STSM Contribution by Mathilde Merolli
Communications Officer, Department of Food and Resource Economics and Department of Geosciences and Natural Resource Management, University of Copenhagen
Photos: Mathilde Merolli, Tampere, June 2022
Large parts of the once freely accessible Hiedanranta are closed off due to construction work.
The goal of my Short Term Scientific Mission was to process materials produced at the exhibition, “The Co-constructed Stories – Makeshift Exhibition” that was part of the “Narrating Hiedanranta: Stories of Objects and Subjects of Urban Places” workshop.
The 3-day workshop took place in June 2022, in Hiedanranta, Tampere, a former industrial complex on the shores of Lake Näsijärvi. Hiedanranta is a space created by its inhabitants as much as its inhabitants are formed by the place.
During the workshop, I met a few of the cultural actors and activists that work and live on the site.
As many other former industrial sites in Europe, the land of Hiedanranta is transforming due to a large urban development project, reshaping its functionality, purpose, forms of living and life forms.
It was with the purpose of documenting and understanding the current development of Hiedanranta – the demolishment and replacement of inhabitants and users of the space – that the COST Action team in Tampere arranged the workshop.
We, the participants, had to search out the stories of Hiedanranta’s actors and how they relate to the site, by using visual methods, poetic practices, and narrative interview techniques. On the final day of the workshop, we presented our findings at “The Co-constructed Stories – Makeshift Exhibition”.
I revisited Tampere in October 2022 for my STSM to work on postproduction of these exhibition materials.
In close and fruitful collaboration with the workshop organisers, Elina Alatalo and Dalia Milián Bernal, I spent 5 intense days in Hiedaranta and at the University of Tampere creating an interactive digital archive, Narrating Hiedanranta Archive: Stories to Keep Alive (link), of the exhibition projects.

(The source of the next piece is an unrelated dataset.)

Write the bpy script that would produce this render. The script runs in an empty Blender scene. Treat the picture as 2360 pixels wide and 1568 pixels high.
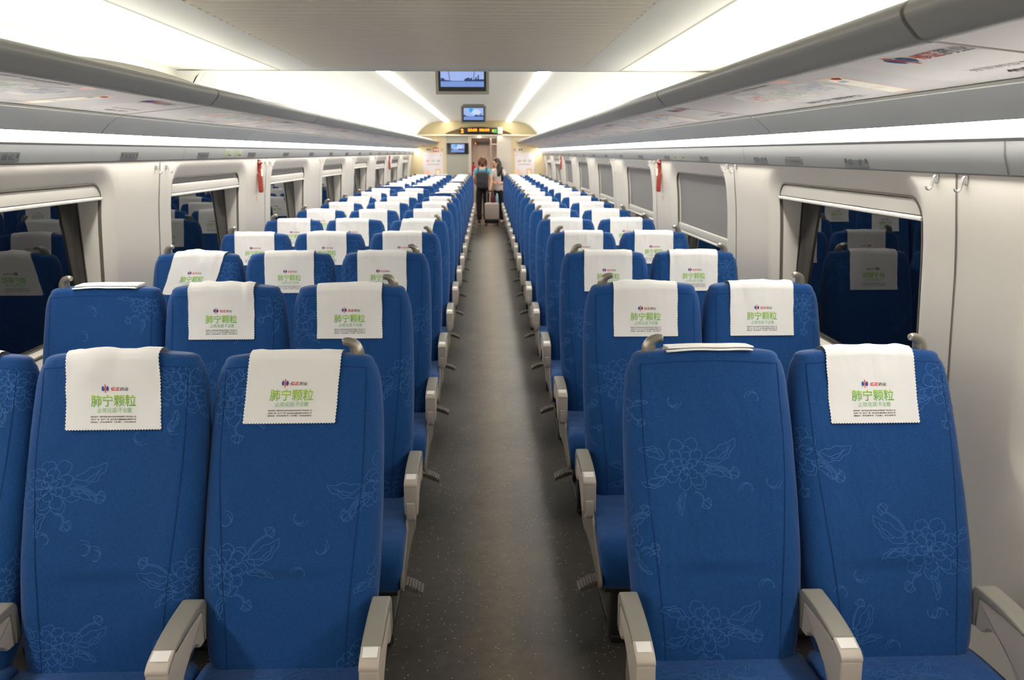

As an archive, it serves as both a digital presentation (and storage) of each participant’s work but also as a collection of the activists’ own stories for them to revisit and use activistically. Last, but not least, the archive serves as a historic documentation of Hiedanranta’s space, landscapes and buildings in a period of renovation and reconstruction of the area.
My hope is that the Narrating Hiedanranta Archive: Stories to Keep Alive archive will spark and expand further debates and research concerning Hiedanranta.